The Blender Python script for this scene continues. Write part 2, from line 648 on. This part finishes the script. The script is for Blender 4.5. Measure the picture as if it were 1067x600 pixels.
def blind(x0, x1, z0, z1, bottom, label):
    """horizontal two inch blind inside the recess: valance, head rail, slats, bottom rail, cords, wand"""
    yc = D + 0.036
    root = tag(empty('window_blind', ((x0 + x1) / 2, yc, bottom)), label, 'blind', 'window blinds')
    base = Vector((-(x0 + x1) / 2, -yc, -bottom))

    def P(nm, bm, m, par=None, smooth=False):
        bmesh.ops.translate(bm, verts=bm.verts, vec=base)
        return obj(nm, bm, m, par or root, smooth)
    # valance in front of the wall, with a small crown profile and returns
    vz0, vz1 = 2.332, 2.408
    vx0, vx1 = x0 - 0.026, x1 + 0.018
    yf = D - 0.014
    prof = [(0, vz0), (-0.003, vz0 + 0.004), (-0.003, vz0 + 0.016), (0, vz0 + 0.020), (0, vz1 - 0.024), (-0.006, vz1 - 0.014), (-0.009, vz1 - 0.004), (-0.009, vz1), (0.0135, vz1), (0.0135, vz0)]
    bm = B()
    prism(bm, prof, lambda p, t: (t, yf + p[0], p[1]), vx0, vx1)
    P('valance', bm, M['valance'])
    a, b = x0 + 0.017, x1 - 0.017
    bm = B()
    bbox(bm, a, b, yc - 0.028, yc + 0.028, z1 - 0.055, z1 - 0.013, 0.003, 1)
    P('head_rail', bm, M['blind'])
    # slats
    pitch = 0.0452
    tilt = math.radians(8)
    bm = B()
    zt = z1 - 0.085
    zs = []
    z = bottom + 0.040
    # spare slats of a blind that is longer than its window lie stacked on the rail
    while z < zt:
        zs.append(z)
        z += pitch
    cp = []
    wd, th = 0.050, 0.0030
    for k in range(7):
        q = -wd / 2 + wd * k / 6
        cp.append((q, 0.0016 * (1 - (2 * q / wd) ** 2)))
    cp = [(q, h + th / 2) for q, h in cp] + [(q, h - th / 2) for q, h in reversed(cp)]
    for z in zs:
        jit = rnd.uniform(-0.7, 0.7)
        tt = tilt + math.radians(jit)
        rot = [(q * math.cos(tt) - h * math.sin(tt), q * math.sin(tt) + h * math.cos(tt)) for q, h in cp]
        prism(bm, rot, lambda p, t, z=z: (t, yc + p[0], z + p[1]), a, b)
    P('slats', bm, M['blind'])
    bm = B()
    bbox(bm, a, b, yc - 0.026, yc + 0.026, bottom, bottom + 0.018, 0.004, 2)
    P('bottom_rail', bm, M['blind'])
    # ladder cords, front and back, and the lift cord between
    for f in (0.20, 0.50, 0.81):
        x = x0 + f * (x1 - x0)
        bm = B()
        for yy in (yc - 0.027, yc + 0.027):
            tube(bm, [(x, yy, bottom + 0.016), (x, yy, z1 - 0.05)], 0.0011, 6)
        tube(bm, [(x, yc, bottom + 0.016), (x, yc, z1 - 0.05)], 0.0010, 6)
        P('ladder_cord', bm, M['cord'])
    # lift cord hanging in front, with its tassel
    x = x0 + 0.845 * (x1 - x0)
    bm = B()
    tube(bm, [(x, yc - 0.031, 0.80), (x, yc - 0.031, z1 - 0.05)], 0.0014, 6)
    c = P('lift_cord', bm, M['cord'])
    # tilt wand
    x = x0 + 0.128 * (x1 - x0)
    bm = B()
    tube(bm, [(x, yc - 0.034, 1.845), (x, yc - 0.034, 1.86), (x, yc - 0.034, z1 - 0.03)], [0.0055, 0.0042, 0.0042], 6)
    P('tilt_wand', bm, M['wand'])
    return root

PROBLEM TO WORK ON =
In this exercise, copy only the lines from the opening line of the material through the line where "base = Vector((-(x0" appears.

SOLUTION FOR THIS TASK =
The Blender Python script for this scene continues. Write part 2, from line 648 on. This part finishes the script. The script is for Blender 4.5. Measure the picture as if it were 1067x600 pixels.
def blind(x0, x1, z0, z1, bottom, label):
    """horizontal two inch blind inside the recess: valance, head rail, slats, bottom rail, cords, wand"""
    yc = D + 0.036
    root = tag(empty('window_blind', ((x0 + x1) / 2, yc, bottom)), label, 'blind', 'window blinds')
    base = Vector((-(x0 + x1) / 2, -yc, -bottom))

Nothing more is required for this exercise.